The Work of the Best and Greatest Artist: A Forgotten Story of Religion, Science, and Stars in the Copernican Revolution

  • Article (PDF)
  • 29 pages
  • Level: high school and above

This 2012 article from Logos: A Journal of Catholic Thought and Culture presents the following argument: In 1576 the English astronomer Thomas Digges (1546–95) published his English translation of Nicholaus Copernicus’s (1473–1543) De Revolutionibus Orbium Coelestium together with a sketch of the Copernican universe under the heading “A Perfit description of the Cœlestial Orbes”. Because Digges’s sketch shows the planets circling the Sun, surrounded by an infinite expanse of stars, it is often hailed as a forerunner of the modern, scientific understanding of an infinite universe in which the Earth is but a speck. However, Digges was illustrating not the insignificance of Earth but the greatness of a universe of stars that testified to the omnipotence and magnificence of God.
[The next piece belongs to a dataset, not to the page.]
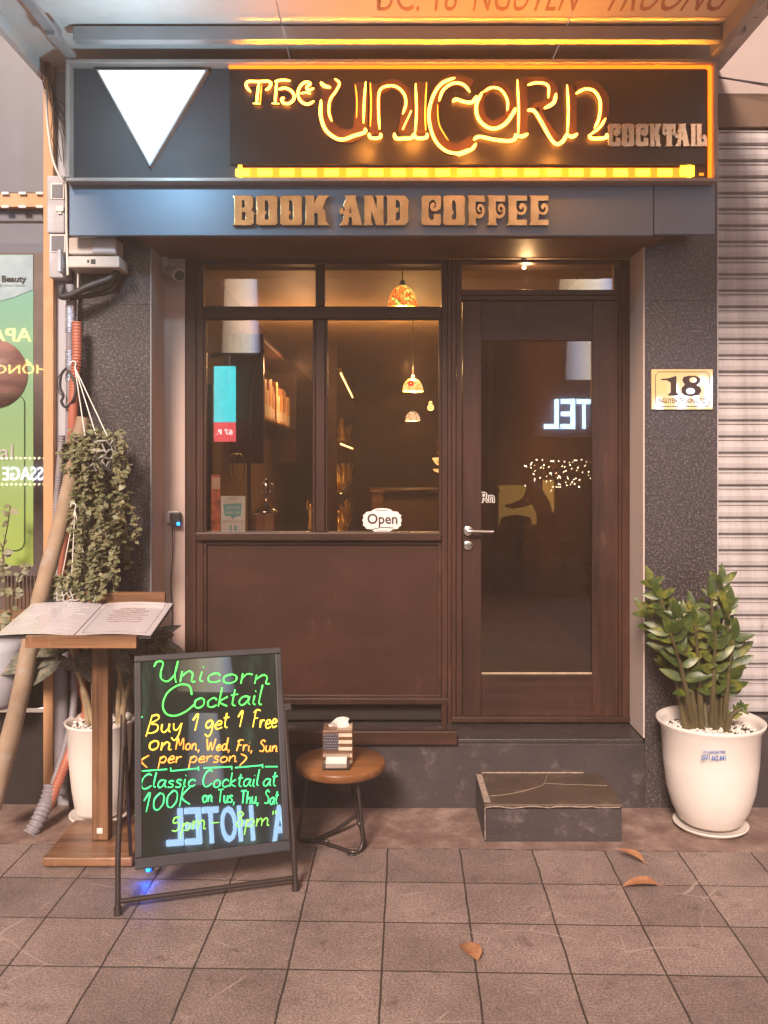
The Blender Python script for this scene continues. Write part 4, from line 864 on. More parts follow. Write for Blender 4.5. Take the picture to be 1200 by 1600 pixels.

Ideas such as Digges’s played a prominent role in Copernican thought, so much so that Copernicans cited Divine Omnipotence to answer one of the most powerful scientific objections to the heliocentric theory. This Copernican use of religion to answer a scientific objection to heliocentrism greatly troubled one of the most prominent defenders of geocentrism, the Italian Jesuit astronomer Giovanni Battista Riccioli (1598–1671). The story of Digges, Riccioli, and the stars challenges the modern portrayal of the Copernican Revolution as being a contest of religion versus science: geocentricism versus heliocentrism. It also raises questions about how historians and scientists, and in particular Catholic historians and scientists, could forget such a dynamic part of the history of ideas.